The Cleveland Cavaliers are set to begin their first playoff series since June of 2018 this weekend against the New York Knicks. The Cavs have homecourt advantage in the series and are favored on the betting markets to win four of the seven games.


This series has the chance to be one of the more interesting ones of the first round, but there’s a very clear avenue for the Cavaliers to win and advance to the Eastern Conference Semi-Finals. If that is the case for the Cavs, here are the three things they’ll need to go their way against the Knicks.


1. Donovan Mitchell has to be the best player in the series


This season Mitchell has been everything the Cavs could have imagined when they acquired him via trade in September. He’s been a superstar in every sense of the word for the Cavs and it would be a massive surprise if he weren’t named to at least the All-NBA second team.


On paper, Mitchell is the best player in this series by a relatively wide margin. He’s had the best season of his career during his first year in Cleveland. If he’s not the best player in this series against the Knicks it’s difficult to envision the Cavs winning four out of seven games.


Mitchell set a franchise record this season with 13 games with 40 or more points and scored 30 or more points in 31 of the 68 games he played this season. The Cavs went 22-9 in those games. If Mitchell averages 30 points per game on respectable efficiency during this series it’s hard to see the Cavs losing it.

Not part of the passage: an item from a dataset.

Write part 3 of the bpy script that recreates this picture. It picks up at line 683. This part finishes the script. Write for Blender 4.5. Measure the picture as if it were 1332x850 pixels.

2. Darius Garland’s shooting has to return


Garland has a terrific season overall on the offensive end of the court. He had to take a bit of a step back behind Mitchell. One of the reasons Garland was so good this year was thanks to the best shooting season of his career. He shot 41 percent from beyond the 3-point arc for the year as a whole. That number is outstanding and an accurate glimpse of who Garland is as a shooter.


The issue here is that Garland’s most recent stretch hasn’t been very good in terms of his shooting. He missed the second of two games the Cavs played in Miami last month with a right quad contusion. Prior to that, Garland had been shooting 43 percent from deep. Since that missed game he’s been just a 28.6 percent 3-point shooter in his final 11 games of the season.

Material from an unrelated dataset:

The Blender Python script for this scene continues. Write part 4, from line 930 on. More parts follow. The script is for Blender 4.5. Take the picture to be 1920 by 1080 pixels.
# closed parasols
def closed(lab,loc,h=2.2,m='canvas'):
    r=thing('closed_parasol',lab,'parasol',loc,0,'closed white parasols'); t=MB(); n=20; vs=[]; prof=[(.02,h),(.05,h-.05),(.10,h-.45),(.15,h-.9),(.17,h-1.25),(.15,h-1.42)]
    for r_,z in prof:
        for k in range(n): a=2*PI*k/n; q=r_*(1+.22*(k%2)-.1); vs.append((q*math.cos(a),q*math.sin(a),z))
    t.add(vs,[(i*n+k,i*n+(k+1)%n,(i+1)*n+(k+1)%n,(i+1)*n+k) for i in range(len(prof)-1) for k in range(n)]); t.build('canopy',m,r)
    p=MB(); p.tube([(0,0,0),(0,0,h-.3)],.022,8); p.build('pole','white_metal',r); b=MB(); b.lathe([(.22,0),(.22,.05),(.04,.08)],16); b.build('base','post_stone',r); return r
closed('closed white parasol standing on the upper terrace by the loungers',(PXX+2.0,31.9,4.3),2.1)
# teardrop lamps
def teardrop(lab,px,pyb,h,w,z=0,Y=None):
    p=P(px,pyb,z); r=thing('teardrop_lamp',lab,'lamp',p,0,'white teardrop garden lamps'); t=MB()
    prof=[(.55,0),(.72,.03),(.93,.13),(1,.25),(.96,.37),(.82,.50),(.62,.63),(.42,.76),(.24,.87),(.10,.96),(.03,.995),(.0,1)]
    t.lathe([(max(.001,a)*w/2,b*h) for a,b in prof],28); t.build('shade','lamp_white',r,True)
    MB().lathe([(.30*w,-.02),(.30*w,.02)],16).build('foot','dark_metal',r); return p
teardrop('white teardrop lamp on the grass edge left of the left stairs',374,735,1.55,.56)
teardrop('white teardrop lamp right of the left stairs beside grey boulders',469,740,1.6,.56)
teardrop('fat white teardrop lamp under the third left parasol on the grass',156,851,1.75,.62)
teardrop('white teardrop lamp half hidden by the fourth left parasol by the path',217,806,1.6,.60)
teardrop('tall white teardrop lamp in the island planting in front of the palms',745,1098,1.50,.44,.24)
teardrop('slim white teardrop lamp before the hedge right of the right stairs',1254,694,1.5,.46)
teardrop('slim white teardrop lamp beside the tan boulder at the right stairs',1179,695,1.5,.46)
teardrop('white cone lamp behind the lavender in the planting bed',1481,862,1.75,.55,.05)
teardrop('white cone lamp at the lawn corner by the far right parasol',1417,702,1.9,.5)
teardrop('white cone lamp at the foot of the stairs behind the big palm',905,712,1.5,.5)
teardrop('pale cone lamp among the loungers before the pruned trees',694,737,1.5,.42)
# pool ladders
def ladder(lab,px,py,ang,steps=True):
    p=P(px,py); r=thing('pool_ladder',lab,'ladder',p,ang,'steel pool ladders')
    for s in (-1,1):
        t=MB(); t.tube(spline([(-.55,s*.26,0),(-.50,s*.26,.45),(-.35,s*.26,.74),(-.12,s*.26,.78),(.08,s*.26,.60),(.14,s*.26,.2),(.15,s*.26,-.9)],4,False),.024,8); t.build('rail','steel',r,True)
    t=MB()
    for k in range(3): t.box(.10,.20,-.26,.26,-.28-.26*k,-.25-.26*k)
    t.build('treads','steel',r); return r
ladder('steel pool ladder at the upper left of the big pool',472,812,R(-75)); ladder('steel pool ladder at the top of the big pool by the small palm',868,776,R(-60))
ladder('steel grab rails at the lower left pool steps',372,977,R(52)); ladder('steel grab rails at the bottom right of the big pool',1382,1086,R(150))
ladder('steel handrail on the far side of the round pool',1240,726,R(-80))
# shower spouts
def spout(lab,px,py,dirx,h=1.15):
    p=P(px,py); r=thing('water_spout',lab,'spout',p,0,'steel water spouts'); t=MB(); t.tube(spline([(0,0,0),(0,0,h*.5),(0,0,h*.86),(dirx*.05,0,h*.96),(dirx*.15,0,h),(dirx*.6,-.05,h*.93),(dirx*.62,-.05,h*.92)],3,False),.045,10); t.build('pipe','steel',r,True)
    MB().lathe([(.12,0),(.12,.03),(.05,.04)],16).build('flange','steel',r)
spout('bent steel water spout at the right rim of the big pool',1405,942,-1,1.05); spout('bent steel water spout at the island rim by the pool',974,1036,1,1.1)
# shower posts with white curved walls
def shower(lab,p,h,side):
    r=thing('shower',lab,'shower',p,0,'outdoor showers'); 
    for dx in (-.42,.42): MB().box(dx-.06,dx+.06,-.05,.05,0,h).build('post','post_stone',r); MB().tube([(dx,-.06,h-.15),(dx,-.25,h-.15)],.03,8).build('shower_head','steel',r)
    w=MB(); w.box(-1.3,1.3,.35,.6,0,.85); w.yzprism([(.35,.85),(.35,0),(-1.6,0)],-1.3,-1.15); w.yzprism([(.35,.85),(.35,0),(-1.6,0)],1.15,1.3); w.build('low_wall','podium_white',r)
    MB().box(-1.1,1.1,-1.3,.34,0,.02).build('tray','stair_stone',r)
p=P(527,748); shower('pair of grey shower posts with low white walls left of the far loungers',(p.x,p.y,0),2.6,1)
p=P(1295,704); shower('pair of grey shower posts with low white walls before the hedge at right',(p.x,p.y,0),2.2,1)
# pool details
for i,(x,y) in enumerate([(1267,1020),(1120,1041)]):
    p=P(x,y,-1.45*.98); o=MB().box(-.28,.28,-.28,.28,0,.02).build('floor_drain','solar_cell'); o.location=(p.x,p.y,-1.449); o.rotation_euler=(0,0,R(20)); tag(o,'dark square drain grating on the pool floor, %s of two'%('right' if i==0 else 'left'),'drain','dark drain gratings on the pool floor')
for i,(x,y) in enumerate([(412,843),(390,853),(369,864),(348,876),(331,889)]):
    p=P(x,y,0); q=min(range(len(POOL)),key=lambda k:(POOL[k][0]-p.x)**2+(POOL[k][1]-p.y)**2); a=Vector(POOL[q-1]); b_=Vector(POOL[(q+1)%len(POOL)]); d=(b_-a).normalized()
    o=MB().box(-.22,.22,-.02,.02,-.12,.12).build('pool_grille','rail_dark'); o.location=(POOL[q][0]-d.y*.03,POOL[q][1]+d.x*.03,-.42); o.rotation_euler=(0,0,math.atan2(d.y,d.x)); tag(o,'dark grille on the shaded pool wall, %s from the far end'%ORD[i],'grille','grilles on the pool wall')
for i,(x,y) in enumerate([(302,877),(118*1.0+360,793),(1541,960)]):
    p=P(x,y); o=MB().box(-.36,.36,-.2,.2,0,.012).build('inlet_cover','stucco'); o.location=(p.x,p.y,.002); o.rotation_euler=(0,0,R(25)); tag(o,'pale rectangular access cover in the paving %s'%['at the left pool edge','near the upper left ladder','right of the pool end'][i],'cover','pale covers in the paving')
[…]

It's not something that the Cavs seem overly worried about heading into the series with the Knicks.


“I mean I don't worry about Darius’ shots,” Cavs head coach J.B. Bickerstaff said on Wednesday. “I'm confident, if he gets open shots or he gets his 3s he'll make them. He’s a good shooter.”

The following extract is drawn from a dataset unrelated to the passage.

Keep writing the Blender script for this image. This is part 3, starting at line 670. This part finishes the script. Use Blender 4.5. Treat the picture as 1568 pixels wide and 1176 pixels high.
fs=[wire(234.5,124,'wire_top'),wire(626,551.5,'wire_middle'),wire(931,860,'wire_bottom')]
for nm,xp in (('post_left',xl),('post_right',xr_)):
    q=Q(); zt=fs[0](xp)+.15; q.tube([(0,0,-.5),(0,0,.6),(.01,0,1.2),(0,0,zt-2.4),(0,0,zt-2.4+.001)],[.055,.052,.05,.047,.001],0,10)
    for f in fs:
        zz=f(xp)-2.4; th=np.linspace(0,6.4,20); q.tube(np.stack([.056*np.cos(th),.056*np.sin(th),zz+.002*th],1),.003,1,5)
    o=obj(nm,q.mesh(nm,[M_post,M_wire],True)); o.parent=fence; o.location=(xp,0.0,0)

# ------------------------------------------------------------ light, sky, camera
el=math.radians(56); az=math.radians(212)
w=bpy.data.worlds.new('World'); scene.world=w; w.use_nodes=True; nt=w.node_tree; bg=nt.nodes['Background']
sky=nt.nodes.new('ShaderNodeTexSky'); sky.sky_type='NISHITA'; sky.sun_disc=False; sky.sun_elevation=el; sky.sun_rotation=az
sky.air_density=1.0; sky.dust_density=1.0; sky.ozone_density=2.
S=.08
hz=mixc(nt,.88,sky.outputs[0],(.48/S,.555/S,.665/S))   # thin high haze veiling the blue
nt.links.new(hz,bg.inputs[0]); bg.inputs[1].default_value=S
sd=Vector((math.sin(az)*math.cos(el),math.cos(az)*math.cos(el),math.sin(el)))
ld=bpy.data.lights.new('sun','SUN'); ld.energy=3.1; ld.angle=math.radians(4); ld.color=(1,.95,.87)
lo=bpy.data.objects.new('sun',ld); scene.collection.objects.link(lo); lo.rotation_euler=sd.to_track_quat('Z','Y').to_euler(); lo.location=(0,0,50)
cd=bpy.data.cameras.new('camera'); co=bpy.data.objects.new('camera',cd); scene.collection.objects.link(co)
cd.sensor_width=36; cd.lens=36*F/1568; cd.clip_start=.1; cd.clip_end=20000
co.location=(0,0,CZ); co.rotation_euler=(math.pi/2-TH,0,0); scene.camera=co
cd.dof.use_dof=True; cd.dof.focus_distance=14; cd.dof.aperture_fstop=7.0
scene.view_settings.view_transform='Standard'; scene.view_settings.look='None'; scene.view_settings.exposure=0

If Garland continues to struggle from beyond the arc it severely limits how good the Cavs can be offensively. If he returns to the form he showed for the majority of the season the Cavs will be awfully difficult for the Knicks to slow down.


3. Don’t be overwhelmed by the moment


Madison Square Garden is a special place. It’s earned the moniker “The World’s Most Famous Arena” for a reason. It’s a place where so many of the greats in the NBA have showed up and had career nights. The Garden is also home to a rabid fanbase that’s thirsty for any sort of playoff success since the Knicks have won just a single postseason series since their run to the NBA Finals back in 2000.


That building is one that can be as intimidating as it is majestic. With this being the first time this group in Cleveland has been in the playoffs together, it’s easy to see a scenario where the team could be overwhelmed with the stage. If that happens, things become much more difficult for the Cavs. The margin for error is razor thin.


The good news for the Cavs is this isn’t the first go around for everyone on the roster. Mitchell has played in plenty of big playoff games in his career, Jarrett Allen and Caris LeVert have both played a playoff series in one of the NBA’s more intimidating environments in Philadelphia. The younger guys will also have veterans like Danny Green (who has played more playoff games than almost every other active player) to lean on in these moments.